Понимание происхождения произведения касается физиологов и вивисекторов духа: никогда и ни в коем случае это не дело эстетиков, артистов! Сочинитель и творец Парсифаля не мог избавиться от глубокого, основательного, даже ужасного переживания и опускания в средневековые душевные контрасты, враждебное отклонение от всего высокого, строгого, от воспитанности духа, своего рода интеллектуальности извращенной, как беременная женщина не может избавиться от тошноты и причуд в беременности, что, как сказано, должно быть забыто, чтобы радоваться ребенку. Нужно остерегаться смешения понятий, в которое легко впадает сам художник, вследствие психологической contiguity[88], как это называют англичане; как будто бы он сам то, что он может изобразить, выдумать, выразить. В действительности же дело обстоит так, что если бы он был этим, то никак не мог бы это изобразить, выдумать, выразить; Гомер не мог бы сочинить Ахилла, Гёте – Фауста, если бы Гомер был Ахиллом, а Гёте – Фаустом. Совершенный и цельный художник навеки отделен от реального и действительного. С другой стороны, понятно, что он в то же время до отчаяния может устать от этого вечного нереального и ложного в своем внутреннем существовании и что он тогда делает попытку забраться именно в наиболее для него запретное, действительное, действительно быть. С каким успехом? Это можно угадать…

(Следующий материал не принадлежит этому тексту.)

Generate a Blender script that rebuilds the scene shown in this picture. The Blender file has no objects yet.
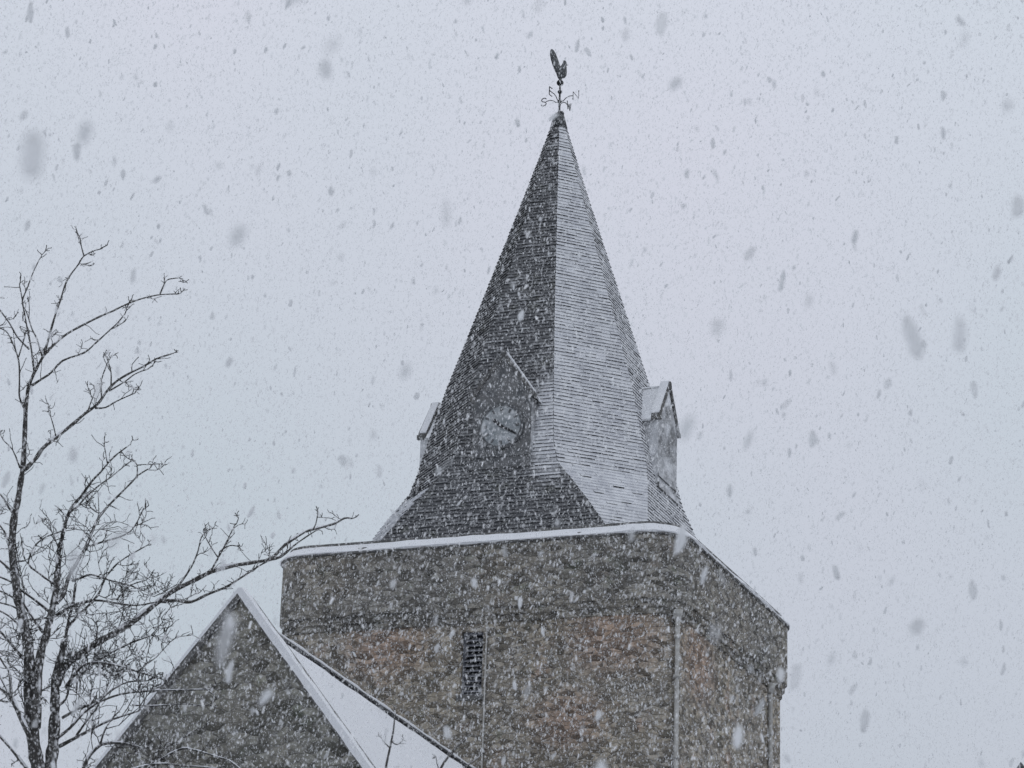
import bpy, math, random
import numpy as np
from mathutils import Vector, Matrix
random.seed(7); rng = np.random.default_rng(11)
SC = bpy.context.scene
COL = SC.collection
GZ = -1.6                                   # ground height: the lens is the origin, 1.6 m above the snow

# ------------------------------------------------------------------ camera
F = 2600.0
TH, RO = math.radians(19.114), math.radians(2.001)
R0, U0, FW = Vector((1, 0, 0)), Vector((0, -math.sin(TH), math.cos(TH))), Vector((0, math.cos(TH), math.sin(TH)))
CR = R0*math.cos(RO) + U0*math.sin(RO)
CU = -R0*math.sin(RO) + U0*math.cos(RO)
cam = bpy.data.cameras.new('camera'); cam_o = bpy.data.objects.new('camera', cam); COL.objects.link(cam_o)
m = Matrix((CR, CU, -FW)).transposed().to_4x4(); cam_o.matrix_world = m
cam.sensor_width = 36; cam.lens = F/1024*36; cam.clip_start = .05; cam.clip_end = 5000
cam.dof.use_dof = True; cam.dof.focus_distance = 46; cam.dof.aperture_fstop = 11.0
SC.camera = cam_o

def at(px, py, y):
    """point on the line of sight through a pixel, at world distance y"""
    d = CR*((px-512)/F) - CU*((py-384)/F) + FW
    return d*(y/d.y)

# ------------------------------------------------------------------ node helpers
class NT:
    def __init__(s, name):
        s.m = bpy.data.materials.new(name); s.m.use_nodes = True
        s.t = s.m.node_tree; s.t.nodes.clear()
        s.out = s.n('ShaderNodeOutputMaterial')
    def n(s, kind, **kw):
        nd = s.t.nodes.new(kind)
        for k, v in kw.items(): setattr(nd, k, v)
        return nd
    def link(s, a, b): s.t.links.new(a, b)
    def setin(s, nd, key, v):
        if isinstance(v, bpy.types.NodeSocket): s.link(v, nd.inputs[key])
        elif v is not None: nd.inputs[key].default_value = v
    def math(s, op, a, b=None, c=None, clamp=False):
        nd = s.n('ShaderNodeMath', operation=op, use_clamp=clamp)
        for i, v in enumerate((a, b, c)): s.setin(nd, i, v)
        return nd.outputs[0]
    def vmath(s, op, a, b=None):
        nd = s.n('ShaderNodeVectorMath', operation=op)
        s.setin(nd, 0, a); s.setin(nd, 1, b)
        return nd.outputs['Value'] if op in ('DOT_PRODUCT', 'DISTANCE', 'LENGTH') else nd.outputs[0]
    def obj(s): return s.n('ShaderNodeTexCoord').outputs['Object']
    def nrm(s): return s.n('ShaderNodeNewGeometry').outputs['Normal']
    def scale(s, v, sc):
        nd = s.n('ShaderNodeMapping'); s.link(v, nd.inputs[0]); nd.inputs['Scale'].default_value = sc; return nd.outputs[0]
    def noise(s, v, sc, det=4, rough=.6):
        nd = s.n('ShaderNodeTexNoise'); s.link(v, nd.inputs['Vector'])
        nd.inputs['Scale'].default_value = sc; nd.inputs['Detail'].default_value = det; nd.inputs['Roughness'].default_value = rough
        return nd.outputs[0]
    def vor(s, v, sc, feature='F1', out='Distance', rnd=1.0):
        nd = s.n('ShaderNodeTexVoronoi', feature=feature); s.link(v, nd.inputs['Vector'])
        nd.inputs['Scale'].default_value = sc; nd.inputs['Randomness'].default_value = rnd
        return nd.outputs[out]
    def ramp(s, v, lo, hi, a=0., b=1.):
        nd = s.n('ShaderNodeMapRange', interpolation_type='SMOOTHSTEP'); s.setin(nd, 0, v)
        for i, x in enumerate((lo, hi, a, b)): nd.inputs[i+1].default_value = x
        return nd.outputs[0]
    def mix(s, f, a, b, blend='MIX'):
        nd = s.n('ShaderNodeMix', data_type='RGBA', blend_type=blend)
        s.setin(nd, 0, f)
        for i, v in ((6, a), (7, b)):
            if isinstance(v, tuple): v = (*v, 1)
            s.setin(nd, i, v)
        return nd.outputs[2]
    def finish(s, col, rough=.85, bump=None, bstr=.5, bdist=.02, spec=.25, metal=0.):
        p = s.n('ShaderNodeBsdfPrincipled')
        if isinstance(col, tuple): col = (*col, 1)
        s.setin(p, 'Base Color', col); s.setin(p, 'Roughness', rough)
        p.inputs['Specular IOR Level'].default_value = spec; p.inputs['Metallic'].default_value = metal
        if bump is not None:
            b = s.n('ShaderNodeBump'); b.inputs['Strength'].default_value = bstr; b.inputs['Distance'].default_value = bdist
            s.link(bump, b.inputs['Height']); s.link(b.outputs[0], p.inputs['Normal'])
        s.link(p.outputs[0], s.out.inputs[0]); return s.m

# ------------------------------------------------------------------ frames of the two buildings
TA = math.radians(21.551)
EU, EV = Vector((math.cos(TA), -math.sin(TA), 0)), Vector((math.sin(TA), math.cos(TA), 0))
TO = Vector((.850, 55.522, 0))
WIND = EU*.72 - EV*.36 + Vector((0, 0, .60))       # the side the snow blew on to
WIND.normalize()
SNOW = (.82, .83, .85)

def snow_factor(k, lo, hi, p, amp=.25, nsc=2.2, up=.25):
    d = k.vmath('DOT_PRODUCT', k.nrm(), tuple(WIND))
    nz = k.n('ShaderNodeSeparateXYZ'); k.link(k.nrm(), nz.inputs[0])
    d = k.math('ADD', d, k.math('MULTIPLY', k.math('MULTIPLY', nz.outputs[2], nz.outputs[2]), up))
    nn = k.noise(p, nsc, 5, .65)
    d = k.math('ADD', d, k.math('MULTIPLY', k.math('SUBTRACT', nn, .5), amp*2))
    return k.ramp(d, lo, hi)

def mat_snow():
    k = NT('snow'); p = k.obj()
    n1 = k.noise(p, 1.3, 4); n2 = k.noise(p, 30, 3)
    c = k.mix(n1, (.78, .79, .82), (.86, .865, .875))
    h = k.math('ADD', k.math('MULTIPLY', n1, 1.), k.math('MULTIPLY', n2, .12))
    return k.finish(c, .75, h, .35, .05)

def mat_stone(name, base, brown, red, brown_amt, red_amt, sc=3.4, lo=.86, hi=1.1, moss=.5):
    """coursed rubble: irregular blocks flattened in z, pale joints, lichen and iron staining"""
    k = NT(name); p = k.obj()
    wob = k.n('ShaderNodeTexNoise'); k.link(p, wob.inputs['Vector']); wob.inputs['Scale'].default_value = 2.
    pw = k.vmath('ADD', p, k.vmath('SCALE', wob.outputs[1]))
    for nd in k.t.nodes:
        if nd.type == 'VECT_MATH' and nd.operation == 'SCALE': nd.inputs['Scale'].default_value = .12
    pb = k.scale(pw, (1, 1, 1.9))
    cell = k.vor(pb, sc, 'F1', 'Color'); edge = k.vor(pb, sc, 'DISTANCE_TO_EDGE')
    sx = k.n('ShaderNodeSeparateXYZ'); k.link(cell, sx.inputs[0])
    n_big = k.noise(p, .45, 3, .55); n_mid = k.noise(p, 1.1, 5, .7); n_fine = k.noise(p, 10, 7, .8)
    c = k.mix(k.ramp(n_big, .42, .62, 0, brown_amt), base, brown)
    c = k.mix(k.math('MULTIPLY', k.ramp(n_mid, .56, .7), red_amt), c, red)
    c = k.mix(k.math('MULTIPLY', k.ramp(k.noise(p, 2.3, 5, .7), .56, .68), moss), c, (.14, .16, .115))
    if name == 'tower_rubble':                       # iron-stained patches
        for q_, rad in (((-1.84, -4.3, 12.3-GZ), 1.1), ((3.1, -4.3, 12.25-GZ), 1.2), ((4.4, -2.5, 12.0-GZ), 1.3), ((2.2, -4.3, 10.6-GZ), .9)):
            st = k.ramp(k.math('ADD', k.vmath('DISTANCE', k.scale(p, (1, 1, 1.35)), (q_[0], q_[1], q_[2]*1.35)), k.math('MULTIPLY', n_mid, .8)), rad*.3+.3, rad+.7, .42, 0)
            c = k.mix(st, c, (.40, .235, .165))
    v = k.math('ADD', k.math('MULTIPLY', sx.outputs[0], 1.0), .48)
    v = k.math('MULTIPLY', v, k.math('ADD', k.math('MULTIPLY', n_fine, 2.4), -.15, clamp=False))
    vc = k.n('ShaderNodeCombineXYZ')
    for i in range(3): k.link(v, vc.inputs[i])
    c = k.mix(1., c, vc.outputs[0], 'MULTIPLY')
    joint = k.ramp(edge, .015, .07, 1, 0)
    c = k.mix(k.math('MULTIPLY', joint, .45), c, (.2, .19, .18))
    c = k.mix(snow_factor(k, lo, hi, p, .3, 3.5, .4), c, SNOW)
    h = k.math('ADD', k.ramp(edge, 0, .12), k.math('MULTIPLY', n_fine, .7))
    return k.finish(c, .92, h, .7, .025)

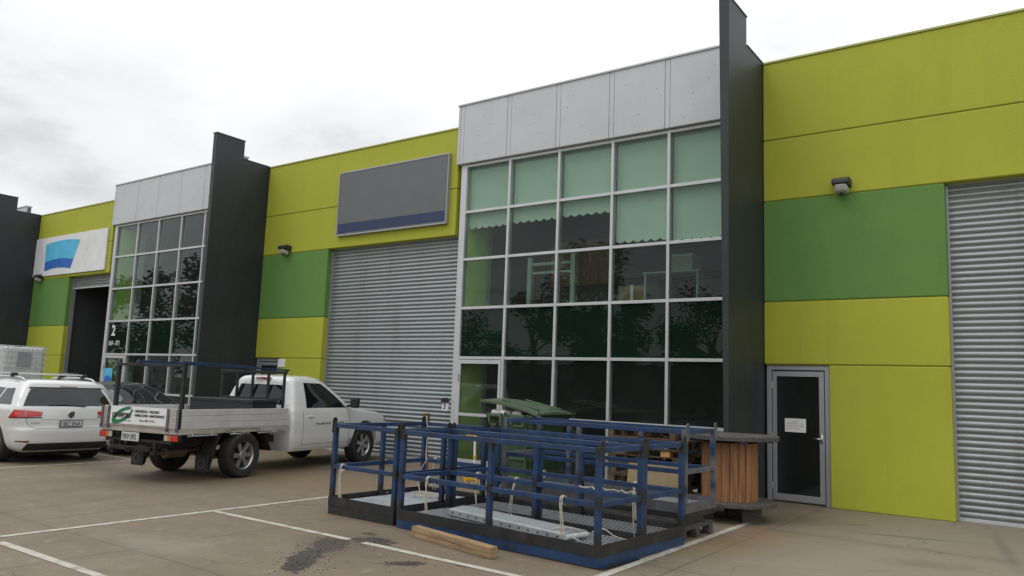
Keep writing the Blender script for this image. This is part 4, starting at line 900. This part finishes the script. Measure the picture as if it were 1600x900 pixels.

Это типичная бессильная попытка художника, та же бессильная попытка, которую сделал и постаревший Вагнер и которую ему так дорого, столь роковым образом пришлось искупить (благодаря ей он потерял ценную часть своих друзей). Но в конце концов, помимо этого бессилия, кто бы не желал вообще, ради самого Вагнера, чтобы он иначе простился с нами и своим искусством, не Парсифалем, а победоноснее, более уверенно в себе, более по-вагнеровски, – не ведя по ложному пути, менее двусмысленно по отношению ко всему своему желанию, менее по-шопенгауэровски, менее нигилистически?..
5
Итак, что же означают аскетические идеалы? Когда дело идет о художнике, мы это поняли: совершенно ничего… Или столь многое, что это все равно ничего!.. В конце концов, что в этом? Господа художники до такой степени мало независимы в мире и в своем отношении к миру, что их оценки и изменения их сами по себе не заслуживают участия! Во все времена они были прислужниками морали, или философии, или религии: не говоря уже о том, что очень часто, к сожалению, они бывали слишком льстивыми царедворцами своих приверженцев и покровителей и чуткими льстецами перед старыми и только что возникшими властями. По меньшей мере им нужна всегда защита, опора, уже установившийся авторитет. Художники никогда не бывают самостоятельны, одиночество противоречит всем глубочайшим их инстинктам. Так, например, «когда настало время», Рихард Вагнер взял своим проводником, защитником, философа Шопенгауэра: да и кто мог бы подумать, чтобы у него хватило духу на аскетический идеал без поддержки, которую предлагала ему философия Шопенгауэра, без авторитета Шопенгауэра, который получил в семидесятых годах преобладание в Европе? (При этом не принято еще во внимание и то, был ли бы вообще возможен в новой Германии художник без молока благочестивого, государственно-благочестивого образа мыслей.)